WHAT TO DO => Set out every line bearing the string "pixels".

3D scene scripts
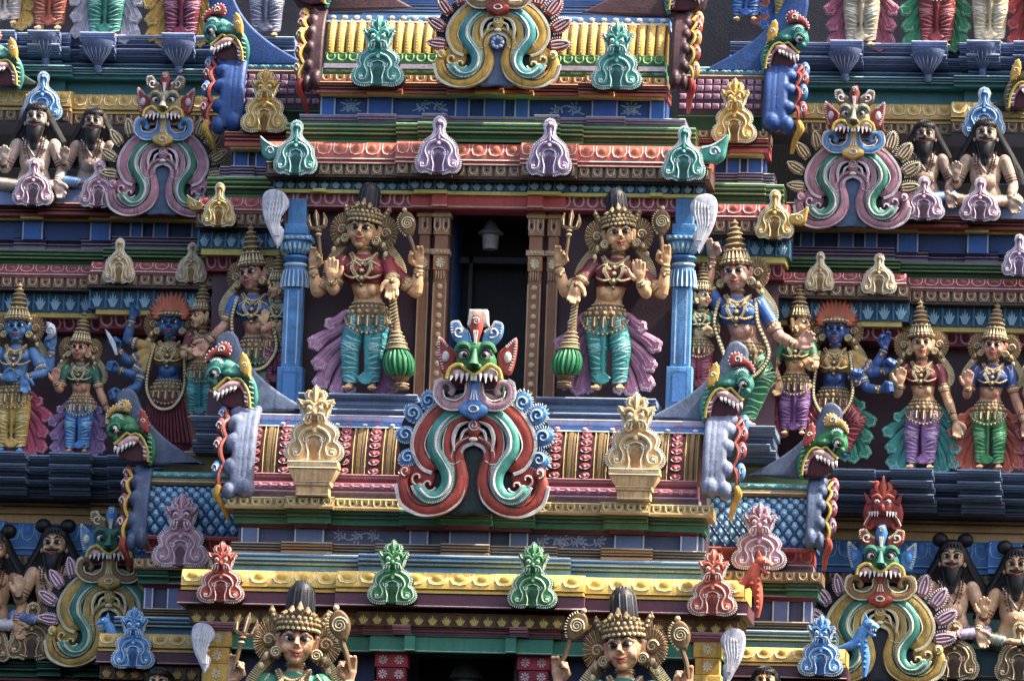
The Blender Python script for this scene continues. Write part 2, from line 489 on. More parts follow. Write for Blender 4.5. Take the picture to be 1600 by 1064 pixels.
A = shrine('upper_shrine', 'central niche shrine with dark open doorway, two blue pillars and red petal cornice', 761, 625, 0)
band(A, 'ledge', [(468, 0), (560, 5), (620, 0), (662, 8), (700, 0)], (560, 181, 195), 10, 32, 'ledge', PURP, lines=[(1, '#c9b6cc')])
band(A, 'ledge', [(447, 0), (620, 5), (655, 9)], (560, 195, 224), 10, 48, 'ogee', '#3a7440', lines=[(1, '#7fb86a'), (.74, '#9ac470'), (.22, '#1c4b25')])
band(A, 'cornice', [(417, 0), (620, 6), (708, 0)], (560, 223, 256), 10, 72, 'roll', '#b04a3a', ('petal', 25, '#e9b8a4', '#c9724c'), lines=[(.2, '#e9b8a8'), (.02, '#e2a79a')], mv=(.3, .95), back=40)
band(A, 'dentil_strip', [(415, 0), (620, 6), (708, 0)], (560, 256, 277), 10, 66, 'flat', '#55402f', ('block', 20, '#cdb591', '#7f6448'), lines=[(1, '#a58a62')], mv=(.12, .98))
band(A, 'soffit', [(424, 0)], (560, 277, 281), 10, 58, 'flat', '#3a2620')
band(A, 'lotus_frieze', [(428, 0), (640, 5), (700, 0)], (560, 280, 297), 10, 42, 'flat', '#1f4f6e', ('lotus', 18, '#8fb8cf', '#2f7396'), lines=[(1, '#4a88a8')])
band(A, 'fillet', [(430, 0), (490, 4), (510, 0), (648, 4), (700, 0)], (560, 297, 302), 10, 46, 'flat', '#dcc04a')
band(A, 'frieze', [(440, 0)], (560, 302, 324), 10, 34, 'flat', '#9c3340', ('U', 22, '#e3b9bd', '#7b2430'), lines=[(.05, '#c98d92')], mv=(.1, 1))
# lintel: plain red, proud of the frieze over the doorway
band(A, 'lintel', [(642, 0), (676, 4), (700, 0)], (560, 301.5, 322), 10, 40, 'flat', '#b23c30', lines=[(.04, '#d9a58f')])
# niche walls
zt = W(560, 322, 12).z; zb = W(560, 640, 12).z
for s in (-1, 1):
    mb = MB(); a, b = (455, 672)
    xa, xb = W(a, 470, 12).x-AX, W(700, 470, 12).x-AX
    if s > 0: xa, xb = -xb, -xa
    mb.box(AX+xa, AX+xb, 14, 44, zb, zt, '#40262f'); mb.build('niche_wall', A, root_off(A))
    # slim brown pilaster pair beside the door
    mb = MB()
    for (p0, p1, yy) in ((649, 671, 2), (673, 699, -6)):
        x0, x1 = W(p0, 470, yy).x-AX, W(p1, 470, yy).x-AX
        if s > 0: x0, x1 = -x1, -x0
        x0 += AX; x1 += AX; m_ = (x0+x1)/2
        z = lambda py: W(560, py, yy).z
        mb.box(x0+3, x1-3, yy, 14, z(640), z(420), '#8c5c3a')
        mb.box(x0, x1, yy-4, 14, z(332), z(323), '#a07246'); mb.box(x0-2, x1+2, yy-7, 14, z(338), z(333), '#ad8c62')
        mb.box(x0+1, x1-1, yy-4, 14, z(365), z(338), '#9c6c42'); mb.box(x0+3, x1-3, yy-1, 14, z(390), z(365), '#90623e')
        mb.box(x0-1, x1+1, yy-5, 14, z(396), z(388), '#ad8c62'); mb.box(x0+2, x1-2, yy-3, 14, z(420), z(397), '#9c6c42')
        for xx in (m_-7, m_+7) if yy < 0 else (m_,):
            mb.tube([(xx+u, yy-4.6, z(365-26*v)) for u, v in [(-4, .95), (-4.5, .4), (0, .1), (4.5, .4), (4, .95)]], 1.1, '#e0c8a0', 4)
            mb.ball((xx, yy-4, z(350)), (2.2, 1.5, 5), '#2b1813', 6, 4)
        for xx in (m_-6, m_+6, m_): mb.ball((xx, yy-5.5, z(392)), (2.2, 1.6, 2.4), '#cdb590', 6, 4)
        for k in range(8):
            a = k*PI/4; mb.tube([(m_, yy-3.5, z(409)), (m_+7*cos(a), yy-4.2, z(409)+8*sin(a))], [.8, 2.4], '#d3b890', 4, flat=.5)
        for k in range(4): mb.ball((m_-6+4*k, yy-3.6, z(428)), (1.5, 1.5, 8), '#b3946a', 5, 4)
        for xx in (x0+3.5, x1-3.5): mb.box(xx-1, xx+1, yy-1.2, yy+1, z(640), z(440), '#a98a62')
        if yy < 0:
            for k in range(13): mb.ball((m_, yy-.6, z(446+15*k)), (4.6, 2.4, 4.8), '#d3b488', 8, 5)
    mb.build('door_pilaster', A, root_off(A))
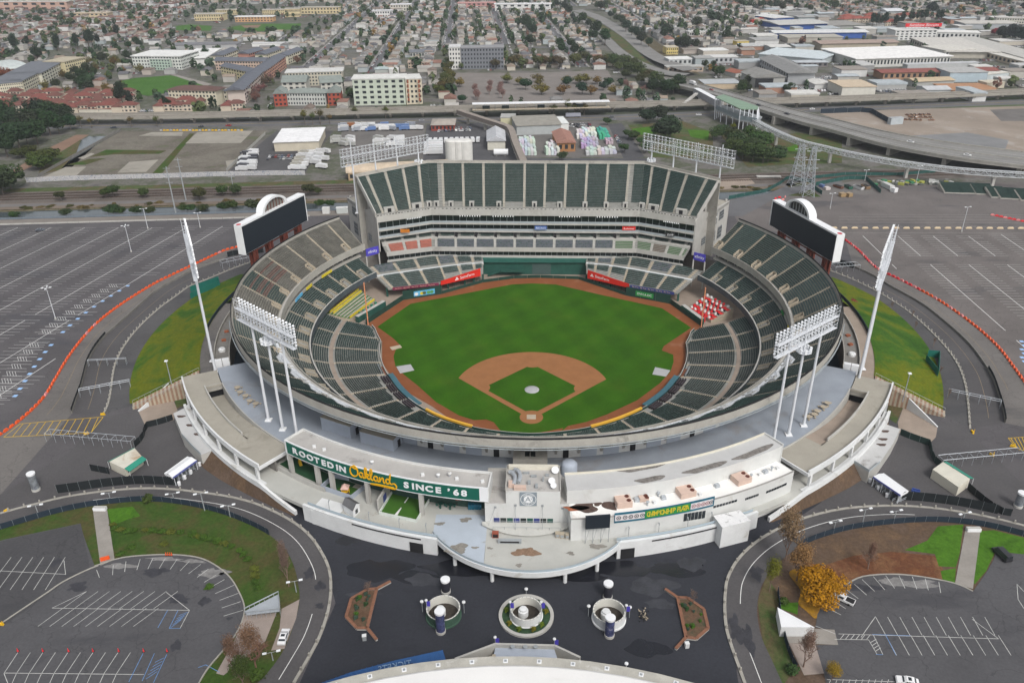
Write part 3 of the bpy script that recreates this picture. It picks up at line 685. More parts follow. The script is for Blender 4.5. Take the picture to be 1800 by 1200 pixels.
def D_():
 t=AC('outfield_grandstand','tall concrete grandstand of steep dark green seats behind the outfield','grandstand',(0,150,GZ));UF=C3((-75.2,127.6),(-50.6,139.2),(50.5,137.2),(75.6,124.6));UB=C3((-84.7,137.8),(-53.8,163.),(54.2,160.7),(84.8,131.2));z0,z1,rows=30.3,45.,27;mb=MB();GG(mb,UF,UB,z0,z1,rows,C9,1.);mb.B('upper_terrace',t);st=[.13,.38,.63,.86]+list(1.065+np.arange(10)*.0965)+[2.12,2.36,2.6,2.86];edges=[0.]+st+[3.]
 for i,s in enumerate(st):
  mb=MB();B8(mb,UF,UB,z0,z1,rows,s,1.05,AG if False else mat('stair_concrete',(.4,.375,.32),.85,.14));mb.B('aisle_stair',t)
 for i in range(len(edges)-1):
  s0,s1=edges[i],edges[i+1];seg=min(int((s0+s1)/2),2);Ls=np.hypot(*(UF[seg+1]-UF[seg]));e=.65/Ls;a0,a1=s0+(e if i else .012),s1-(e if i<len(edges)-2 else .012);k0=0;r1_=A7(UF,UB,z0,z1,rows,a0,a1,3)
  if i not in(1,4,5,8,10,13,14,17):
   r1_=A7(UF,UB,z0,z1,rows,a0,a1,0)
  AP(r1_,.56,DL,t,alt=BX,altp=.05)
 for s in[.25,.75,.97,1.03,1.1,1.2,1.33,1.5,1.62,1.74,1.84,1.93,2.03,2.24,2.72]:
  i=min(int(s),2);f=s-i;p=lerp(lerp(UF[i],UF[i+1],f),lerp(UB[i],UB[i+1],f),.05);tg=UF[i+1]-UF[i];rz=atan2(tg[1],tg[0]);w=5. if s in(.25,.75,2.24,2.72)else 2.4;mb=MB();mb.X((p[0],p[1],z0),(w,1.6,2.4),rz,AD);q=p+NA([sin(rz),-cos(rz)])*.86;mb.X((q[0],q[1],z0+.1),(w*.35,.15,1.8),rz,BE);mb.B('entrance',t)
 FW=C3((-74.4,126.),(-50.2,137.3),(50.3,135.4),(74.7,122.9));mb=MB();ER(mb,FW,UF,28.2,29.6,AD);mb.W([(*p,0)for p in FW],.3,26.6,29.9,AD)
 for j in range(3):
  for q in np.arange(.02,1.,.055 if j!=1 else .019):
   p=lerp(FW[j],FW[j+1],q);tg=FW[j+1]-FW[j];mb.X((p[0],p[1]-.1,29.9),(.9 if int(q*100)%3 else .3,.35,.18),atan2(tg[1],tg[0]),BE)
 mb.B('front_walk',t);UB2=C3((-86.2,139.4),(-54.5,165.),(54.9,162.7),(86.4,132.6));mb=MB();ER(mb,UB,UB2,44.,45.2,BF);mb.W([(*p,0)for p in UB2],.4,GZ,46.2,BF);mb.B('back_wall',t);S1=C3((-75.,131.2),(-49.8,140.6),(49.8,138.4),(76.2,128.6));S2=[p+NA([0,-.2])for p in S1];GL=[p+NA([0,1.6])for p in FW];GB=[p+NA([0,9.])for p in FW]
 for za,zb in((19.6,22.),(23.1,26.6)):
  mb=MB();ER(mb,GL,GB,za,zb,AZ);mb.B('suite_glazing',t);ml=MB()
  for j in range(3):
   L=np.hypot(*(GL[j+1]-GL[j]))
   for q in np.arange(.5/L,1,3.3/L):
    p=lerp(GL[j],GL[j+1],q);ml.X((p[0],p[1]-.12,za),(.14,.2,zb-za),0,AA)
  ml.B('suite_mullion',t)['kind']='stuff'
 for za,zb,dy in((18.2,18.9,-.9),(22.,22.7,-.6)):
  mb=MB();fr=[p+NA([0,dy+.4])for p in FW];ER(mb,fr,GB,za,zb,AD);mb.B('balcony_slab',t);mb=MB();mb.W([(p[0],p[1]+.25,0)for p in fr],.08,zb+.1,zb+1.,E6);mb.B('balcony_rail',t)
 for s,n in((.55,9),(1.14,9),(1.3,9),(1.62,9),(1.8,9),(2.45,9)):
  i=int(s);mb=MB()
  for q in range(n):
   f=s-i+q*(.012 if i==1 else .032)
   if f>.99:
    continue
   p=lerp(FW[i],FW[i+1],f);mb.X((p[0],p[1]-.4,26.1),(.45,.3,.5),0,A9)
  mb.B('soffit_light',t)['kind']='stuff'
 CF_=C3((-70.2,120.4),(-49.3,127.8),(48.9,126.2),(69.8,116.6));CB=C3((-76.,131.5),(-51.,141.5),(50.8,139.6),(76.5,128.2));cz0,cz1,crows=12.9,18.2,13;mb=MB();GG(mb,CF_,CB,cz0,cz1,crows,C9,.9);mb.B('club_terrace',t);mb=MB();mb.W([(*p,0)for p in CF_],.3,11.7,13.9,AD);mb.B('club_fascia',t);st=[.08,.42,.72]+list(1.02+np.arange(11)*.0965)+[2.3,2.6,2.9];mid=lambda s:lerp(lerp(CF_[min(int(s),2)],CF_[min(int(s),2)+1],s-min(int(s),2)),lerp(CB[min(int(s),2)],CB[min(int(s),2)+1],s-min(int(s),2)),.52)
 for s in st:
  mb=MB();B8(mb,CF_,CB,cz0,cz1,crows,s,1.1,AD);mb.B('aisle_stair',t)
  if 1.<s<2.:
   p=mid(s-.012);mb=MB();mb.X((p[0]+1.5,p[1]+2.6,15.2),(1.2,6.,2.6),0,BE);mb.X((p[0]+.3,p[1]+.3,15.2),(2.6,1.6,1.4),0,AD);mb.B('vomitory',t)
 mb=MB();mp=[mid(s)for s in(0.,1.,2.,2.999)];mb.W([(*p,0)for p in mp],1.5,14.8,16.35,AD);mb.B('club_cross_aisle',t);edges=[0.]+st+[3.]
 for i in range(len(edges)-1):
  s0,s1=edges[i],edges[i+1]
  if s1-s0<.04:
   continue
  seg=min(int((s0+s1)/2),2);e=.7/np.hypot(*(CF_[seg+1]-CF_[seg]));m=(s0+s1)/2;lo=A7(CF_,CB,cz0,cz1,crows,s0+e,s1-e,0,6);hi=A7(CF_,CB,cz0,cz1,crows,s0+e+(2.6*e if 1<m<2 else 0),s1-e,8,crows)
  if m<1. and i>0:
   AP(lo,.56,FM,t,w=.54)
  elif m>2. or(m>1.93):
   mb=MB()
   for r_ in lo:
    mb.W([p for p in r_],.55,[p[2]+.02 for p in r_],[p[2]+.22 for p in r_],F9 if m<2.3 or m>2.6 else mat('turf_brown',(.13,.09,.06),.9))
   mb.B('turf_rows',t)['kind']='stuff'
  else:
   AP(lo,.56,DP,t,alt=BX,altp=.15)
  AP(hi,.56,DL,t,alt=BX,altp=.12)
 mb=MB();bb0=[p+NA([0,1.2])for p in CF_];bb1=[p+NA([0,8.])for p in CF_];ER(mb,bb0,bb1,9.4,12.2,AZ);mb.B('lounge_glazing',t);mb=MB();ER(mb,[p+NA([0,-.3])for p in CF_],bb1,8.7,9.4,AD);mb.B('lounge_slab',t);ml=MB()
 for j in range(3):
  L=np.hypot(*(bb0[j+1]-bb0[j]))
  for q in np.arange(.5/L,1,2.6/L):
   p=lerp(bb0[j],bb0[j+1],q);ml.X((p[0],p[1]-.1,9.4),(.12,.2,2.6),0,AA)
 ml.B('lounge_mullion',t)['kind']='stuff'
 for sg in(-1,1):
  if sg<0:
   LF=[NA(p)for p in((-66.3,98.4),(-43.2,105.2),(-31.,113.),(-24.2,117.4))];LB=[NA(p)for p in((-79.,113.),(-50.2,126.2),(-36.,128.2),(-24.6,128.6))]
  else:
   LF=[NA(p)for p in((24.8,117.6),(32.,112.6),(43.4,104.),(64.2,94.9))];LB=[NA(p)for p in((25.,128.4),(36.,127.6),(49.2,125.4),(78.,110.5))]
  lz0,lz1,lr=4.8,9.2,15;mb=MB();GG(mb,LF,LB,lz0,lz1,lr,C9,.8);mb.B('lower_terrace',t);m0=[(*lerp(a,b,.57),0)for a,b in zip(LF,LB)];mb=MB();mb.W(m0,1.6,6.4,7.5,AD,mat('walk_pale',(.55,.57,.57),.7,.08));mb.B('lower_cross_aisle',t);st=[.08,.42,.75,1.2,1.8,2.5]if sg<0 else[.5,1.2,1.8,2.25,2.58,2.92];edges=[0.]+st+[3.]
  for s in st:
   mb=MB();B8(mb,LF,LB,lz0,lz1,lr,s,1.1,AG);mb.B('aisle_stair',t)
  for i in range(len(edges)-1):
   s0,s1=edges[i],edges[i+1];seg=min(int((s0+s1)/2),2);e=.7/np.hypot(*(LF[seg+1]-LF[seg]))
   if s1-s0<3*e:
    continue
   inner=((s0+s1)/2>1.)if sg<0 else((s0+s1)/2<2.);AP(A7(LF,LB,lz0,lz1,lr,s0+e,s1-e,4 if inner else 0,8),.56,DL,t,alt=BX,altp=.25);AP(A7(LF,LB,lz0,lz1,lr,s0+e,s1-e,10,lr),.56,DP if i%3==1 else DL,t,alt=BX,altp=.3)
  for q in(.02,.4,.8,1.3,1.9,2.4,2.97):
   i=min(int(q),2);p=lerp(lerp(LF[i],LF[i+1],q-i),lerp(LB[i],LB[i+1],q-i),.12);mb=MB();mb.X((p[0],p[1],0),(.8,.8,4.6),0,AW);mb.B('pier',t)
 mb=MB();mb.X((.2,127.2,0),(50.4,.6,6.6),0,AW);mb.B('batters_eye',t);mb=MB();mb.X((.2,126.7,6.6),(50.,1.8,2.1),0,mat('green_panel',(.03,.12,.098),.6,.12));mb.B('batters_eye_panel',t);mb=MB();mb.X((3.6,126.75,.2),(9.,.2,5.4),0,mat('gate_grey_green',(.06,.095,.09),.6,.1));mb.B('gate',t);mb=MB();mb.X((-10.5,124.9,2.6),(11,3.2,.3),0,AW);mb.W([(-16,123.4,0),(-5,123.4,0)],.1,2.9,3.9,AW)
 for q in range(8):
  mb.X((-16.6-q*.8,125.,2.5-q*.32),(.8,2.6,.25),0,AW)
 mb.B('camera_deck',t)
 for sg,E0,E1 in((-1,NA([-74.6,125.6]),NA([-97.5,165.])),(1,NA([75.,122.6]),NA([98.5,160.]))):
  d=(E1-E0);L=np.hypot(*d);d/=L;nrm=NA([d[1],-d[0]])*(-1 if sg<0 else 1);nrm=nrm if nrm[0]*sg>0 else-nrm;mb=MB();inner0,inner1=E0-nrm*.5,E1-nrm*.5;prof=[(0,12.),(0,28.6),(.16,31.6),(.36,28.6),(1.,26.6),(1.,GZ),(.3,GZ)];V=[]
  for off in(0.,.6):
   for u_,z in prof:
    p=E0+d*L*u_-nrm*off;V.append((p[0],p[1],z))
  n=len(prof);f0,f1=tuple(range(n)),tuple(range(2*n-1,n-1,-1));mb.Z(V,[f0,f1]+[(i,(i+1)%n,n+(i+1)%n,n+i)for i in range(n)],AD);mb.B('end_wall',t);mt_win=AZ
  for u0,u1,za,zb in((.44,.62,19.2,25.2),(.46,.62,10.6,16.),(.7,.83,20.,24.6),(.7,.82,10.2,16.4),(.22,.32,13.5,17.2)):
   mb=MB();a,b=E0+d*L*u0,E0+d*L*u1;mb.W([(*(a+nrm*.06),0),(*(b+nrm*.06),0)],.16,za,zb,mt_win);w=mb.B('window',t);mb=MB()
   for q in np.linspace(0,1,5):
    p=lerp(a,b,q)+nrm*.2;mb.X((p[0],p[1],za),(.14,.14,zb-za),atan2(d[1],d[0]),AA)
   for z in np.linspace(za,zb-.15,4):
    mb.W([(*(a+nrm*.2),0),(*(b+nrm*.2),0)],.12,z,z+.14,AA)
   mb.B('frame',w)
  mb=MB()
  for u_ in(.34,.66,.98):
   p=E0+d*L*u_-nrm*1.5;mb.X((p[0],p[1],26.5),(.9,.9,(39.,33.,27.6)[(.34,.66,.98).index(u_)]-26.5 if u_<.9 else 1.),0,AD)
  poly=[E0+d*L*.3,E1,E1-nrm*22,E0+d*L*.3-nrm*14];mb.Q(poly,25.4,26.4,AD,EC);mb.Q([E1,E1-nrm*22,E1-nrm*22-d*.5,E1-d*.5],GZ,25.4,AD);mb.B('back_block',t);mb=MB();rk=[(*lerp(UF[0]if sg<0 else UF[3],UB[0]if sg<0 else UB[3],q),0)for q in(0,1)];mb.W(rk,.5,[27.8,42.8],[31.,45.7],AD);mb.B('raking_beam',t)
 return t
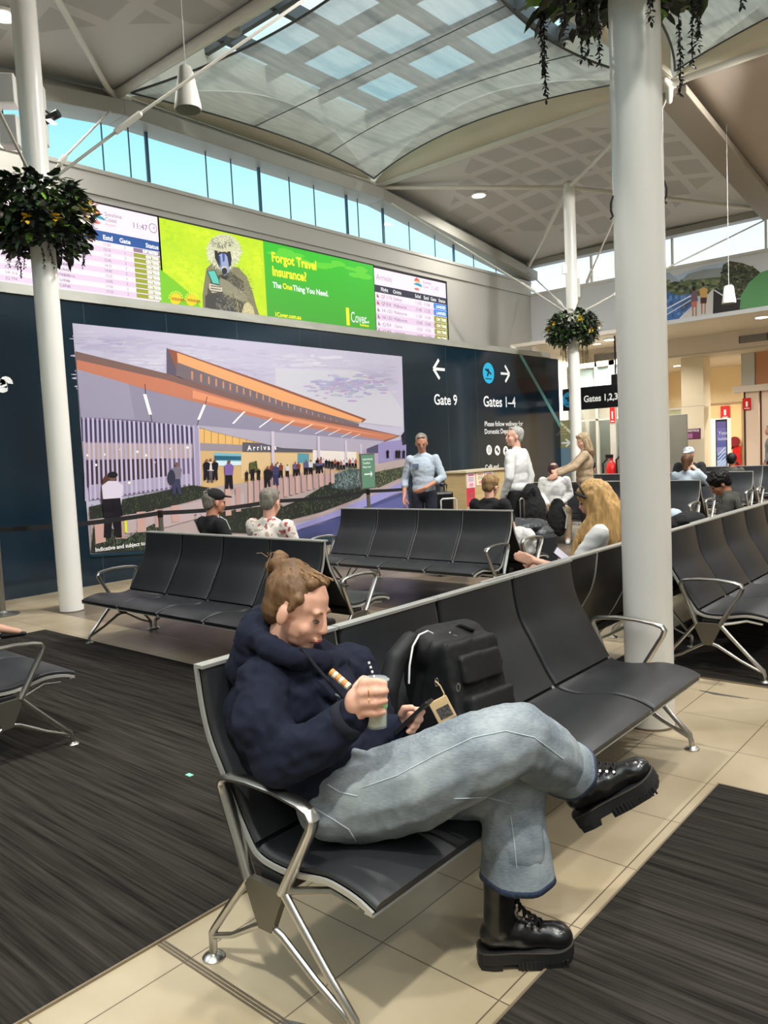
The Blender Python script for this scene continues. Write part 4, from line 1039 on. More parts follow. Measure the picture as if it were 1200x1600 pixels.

RESULT =>
The Blender Python script for this scene continues. Write part 2, from line 489 on. More parts follow. Write for Blender 4.5. Take the picture to be 1600 by 1064 pixels.
Write part 3 of the bpy script that recreates this picture. It picks up at line 685. More parts follow. The script is for Blender 4.5. Take the picture to be 1800 by 1200 pixels.
The Blender Python script for this scene continues. Write part 4, from line 1039 on. More parts follow. Measure the picture as if it were 1200x1600 pixels.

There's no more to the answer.